Blocking Regulation of Lead Ammunition

The spending bill includes a provision that would prohibit federal funds going toward regulation of lead in ammunition and fishing. It might not seem like the worst provision in the bill, but it has big implications: when hunters use lead bullets and leave carcasses in the woods, the lead can harm the birds and other scavengers that prey on the carrion. California became the first state to ban lead in hunting ammunition last year, in an effort to better protect the state’s rare California condors and other wildlife. But though the U.S. did ban the use of lead ammunition in water bird hunting in 1991, the country hasn’t acted to restrict lead ammunition for hunting of land birds and animals.

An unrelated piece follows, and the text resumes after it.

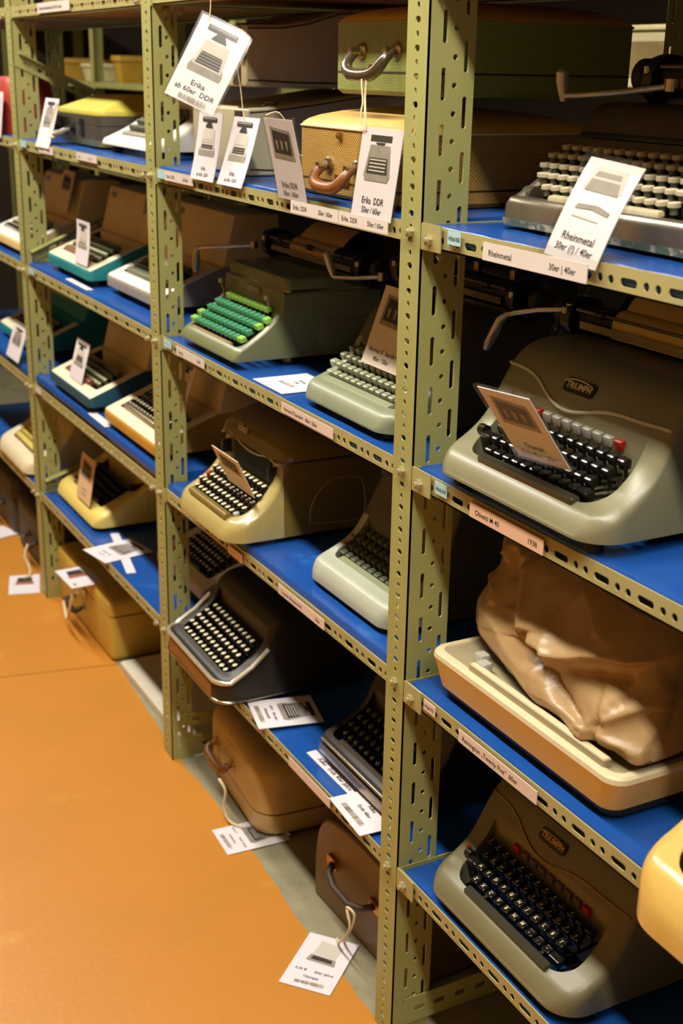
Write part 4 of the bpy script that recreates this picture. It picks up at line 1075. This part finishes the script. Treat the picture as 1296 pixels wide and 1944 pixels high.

More Coal-Fired Power Plants And Less Renewable Energy Abroad

The spending bill would allow the Ex-Im Bank and OPIC to finance coal-fired power plants abroad, despite the fact that the Ex-Im Bank adopted guidelines last year that prohibited the financing of most coal-fired power plants, unless they used carbon capture technology. Those guidelines align with the U.S.’s stance on overseas coal financing, but the spending bill’s language attempts to put coal financing overseas back into the national conversation. “This provision is expected to increase affordable electricity, especially to those without current access to electricity, as well as to support increased exports from the United States and prevent the loss of United States jobs,” the bill’s authors write. It would also export carbon pollution at the expense of sustainable, clean energy for developing countries.

Preventing Funding To The Green Climate Fund

The bill states that “no funds may be made available for the Green Climate Fund,” an international fund aimed at helping developing nations deal with the impacts of climate change. This language comes despite the fact that, as the bill states, no funds were requested for 2015, and the fact that, according to one Democratic source in Politico, the Obama administration isn’t planning on asking for funds in 2015.

The fund has been in the news recently, as countries around the world have made pledges coinciding with the international climate talks in Lima, Peru. The fund reached its $10 billion goal this week, after Australia pledged AU$200 million ($165 million in U.S. dollars) to the fund. The U.S. has already pledged $3 billion to the fund, a pledge some Republicans have said could have a hard time getting authorized in 2015.

Prohibiting Regulations On Light Bulb Efficiency

The bill wouldn’t allow the federal government to provide funding to “implement or enforce” standards for light bulb efficiency, a rider that’s been introduced before in spending bills. A similar addition was included in January’s spending bill, and as Mother Jones reports, conservative lawmakers have been trying to prohibit the federal government from regulating light bulb efficiency for years, fighting against a 2007 law that stipulates light bulb efficiency.